Ein Kind schreibt an seine Mutter in Stutthof

Den Brief schickte Siegfried Rapaport an seine Mutter Siegfried Rapaport, ca. 1938 Gedenkblatt für Siegfried Rapaport, übergeben von seiner Schwester Varda

1938 wurde Familie Rapaport, die in Hannover wohnte, nach Polen deportiert. Die Polen weigerten sich jedoch, die Familie aufzunehmen, und sie wurde umgehend nach Deutschland zurückgeschickt. Der Vater, Moritz-Moses, wurde eingesperrt, die Mutter, Miriam, erkrankte und wurde in ein Krankenhaus eingewiesen. Die vier Kinder der Familie gingen Tag für Tag vom Krankenhaus zum Gefängnis, um ihre Eltern zu besuchen. Schließlich wurde der Vater nach Polen deportiert, wo sich seine Spuren verlieren. Die Tochter Resi (heute Varda) wurde nach England geschickt, in der Erwartung, ihre Geschwister würden sich ihr anschließen, doch die in Deutschland verbliebenen Familienangehörigen wurden nach Riga deportiert. 1944 wurde Paul, der jüngste Sohn, nach Auschwitz, Miriam und ihre Kinder Paula und Siegfried nach Stutthof deportiert.

In Stutthof wurde Siegfried von Schwester und Mutter getrennt, doch es gelang ihnen, mittels Briefen, die sie im Lager hin- und hergehen ließen, Kontakt zu halten. Einer dieser Briefe blieb erhalten und wird im Archiv von Yad Vashem aufbewahrt. So schrieb der elfjährige Siegfried an seine Mutter:

„Liebe Mutti, wie geht es dir? Ich habe deine 2 Briefe erhalten. Gesund bin ich.
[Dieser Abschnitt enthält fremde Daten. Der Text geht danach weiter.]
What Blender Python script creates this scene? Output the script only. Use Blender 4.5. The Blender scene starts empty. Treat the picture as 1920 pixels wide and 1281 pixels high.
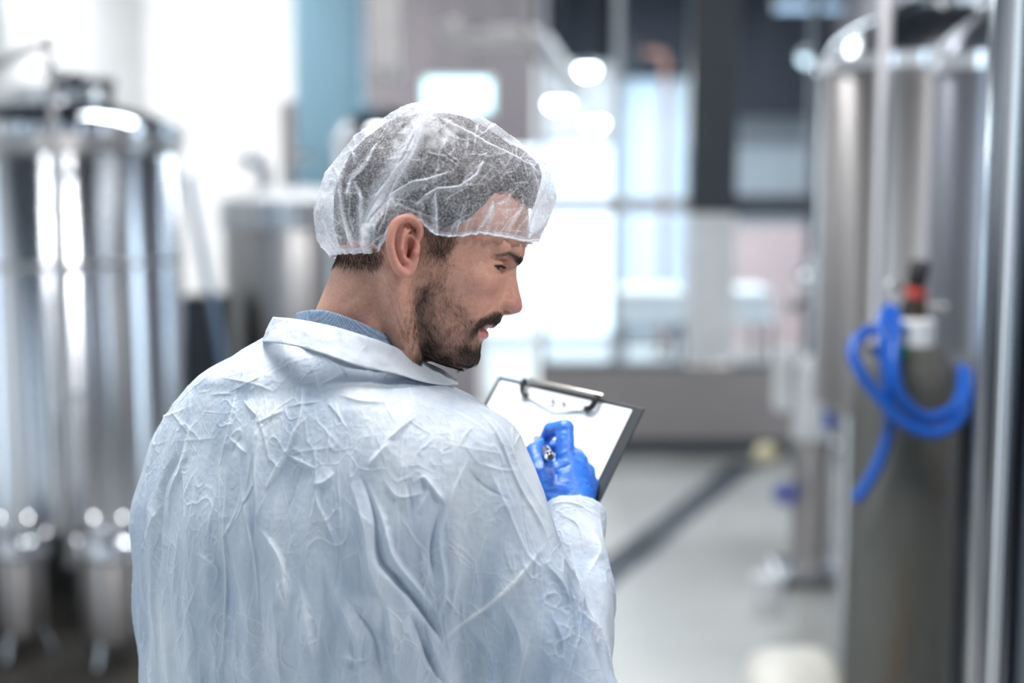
import bpy, bmesh, math, random
import numpy as np
from mathutils import Vector, Matrix, noise as mnoise

random.seed(7)
rng = np.random.default_rng(11)
SC = bpy.context.scene
COL = SC.collection
PI = math.pi
R = math.radians

# ------------------------------------------------------------------ camera, sky, lights, exposure
FPX = 1920 * 50.0 / 36.0
PITCH = R(7.0)
CAM = np.array([0.0, 0.0, 1.72])
RIGHT = np.array([1.0, 0, 0])
FWD = np.array([0.0, math.cos(PITCH), -math.sin(PITCH)])
UP = np.array([0.0, math.sin(PITCH), math.cos(PITCH)])

cd = bpy.data.cameras.new('camera')
cd.lens = 50.0; cd.sensor_width = 36.0; cd.sensor_fit = 'HORIZONTAL'
cd.clip_start = 0.05; cd.clip_end = 80
cd.dof.use_dof = True; cd.dof.focus_distance = 1.345; cd.dof.aperture_fstop = 2.0
cam = bpy.data.objects.new('camera', cd); COL.objects.link(cam)
cam.location = CAM; cam.rotation_euler = (R(90) - PITCH, 0, 0)
SC.camera = cam

W = bpy.data.worlds.new('overcast_sky'); SC.world = W; W.use_nodes = True
bgn = W.node_tree.nodes['Background']
bgn.inputs[0].default_value = (0.80, 0.90, 1.0, 1); bgn.inputs[1].default_value = 2.75

def area(name, loc, size, power, col, target=None, size_y=None, spread=180):
    l = bpy.data.lights.new(name, 'AREA'); l.energy = power; l.color = col
    l.shape = 'RECTANGLE'; l.size = size; l.size_y = size_y or size; l.spread = R(spread)
    o = bpy.data.objects.new(name, l); COL.objects.link(o); o.location = loc
    if target is not None:
        o.rotation_euler = (Vector(target) - Vector(loc)).to_track_quat('-Z', 'Y').to_euler()
    return o
area('unseen_overhead_light', (-0.25, 1.75, 3.5), 0.9, 102, (0.98, 0.99, 1.0), size_y=1.3)
area('unseen_overhead_light', (2.5, 0.1, 4.2), 0.6, 92, (1.0, 0.97, 0.95), target=(0.0, 1.4, 1.5), size_y=0.9)  # unseen lamp added to brighten the face
area('unseen_overhead_light', (2.0, 4.2, 3.5), 0.3, 9, (0.93, 0.97, 1.0), size_y=1.5)
area('unseen_overhead_light', (-2.35, 8.3, 3.5), 0.9, 58, (1.0, 0.99, 0.99), target=(-2.1, 10.8, 1.5), size_y=0.8, spread=125)  # unseen lamp added to whiten the back left wall
area('unseen_overhead_light', (-0.7, 6.3, 3.5), 1.6, 46, (0.95, 0.98, 1.0), size_y=0.5)  # unseen lamp added to lift the blue column and middle wall
area('unseen_overhead_light', (1.35, 9.15, 3.45), 1.2, 55, (0.92, 0.97, 1.0), size_y=0.4)  # unseen lamp added to brighten the tables behind the glass
area('unseen_overhead_light', (1.5, 11.4, 3.4), 1.8, 120, (0.95, 0.98, 1.0), size_y=0.5)  # unseen lamp added to brighten the room beyond the partition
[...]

Du hast doch kein Bauchwe mer. Mutti, ich glaube das du Brot brauchst. Ich gehe nach Block 3. Ich habe für mich grade genug. Also mach dir über mich keine sorge. […] Hoffentlich sind wier bald zusammen. Wenn ich Brot habe, schicke ich dier, das weist du doch, Mutti."

Hinter dem alten Papier und der kindlichen Schrift zeichnet sich Siegfrieds Persönlichkeit ab: ein Kind, das für die Gesundheit und die Bedürfnisse seiner Mutter Sorge trägt, das Sehnsucht hat und Trost spendet; ein Kind, das unter den Bedingungen eines Konzentrationslagers zum Ernährer und zur Stütze wird – erwachsen vor der Zeit. Weiter schreibt er:

„Mutti schick mir bitte Schreibpapier darum hab ich nicht geschrieben. Unser Block wird in diesen Tagen vergast. Mutti, daher habe ich das Papier. Das wird alles verklebt und da habe ich mir Papir geklaut."

Der Brief ist auf einem schmalen, langen Papierstreifen geschrieben. Laut der Zeugenaussage der Schwester Varda meinte Siegfried die Desinfektion des Blocks mit Gas. Das zu desinfizierende Gebäude markierte oder versiegelte man anscheinend mit Papierstreifen, die auf Türen und Fenster geklebt wurden. Der noch existierende Streifen ist ein weiteres Zeugnis für Siegfrieds Sehnsucht nach seiner Mutter und für seine Findigkeit – er nutzte die Gelegenheit, die sich während der Desinfizierung des Blocks ergab, um seiner Mutter zu schreiben.

Den Brief unterschrieb Siegfried mit den folgenden Worten:

„Mutti, sei geküßt. Grüße Paula. Wir werden bald wider Kartoffel Backen in Schneiderei 5."

Sein Traum, wieder mit seiner Mutter und seiner Schwester vereint zu werden, ging nicht in Erfüllung. Siegfried starb 1945 auf einem der Todesmärsche der Männer, die Stutthof verlassen mussten. Seine Mutter starb etwa zwei Wochen nach ihrer Befreiung an Typhus. Paula überlebte und gab den Brief ihrer Schwester Varda Cohen, die ihn dem Yad Vashem Archiv übergab.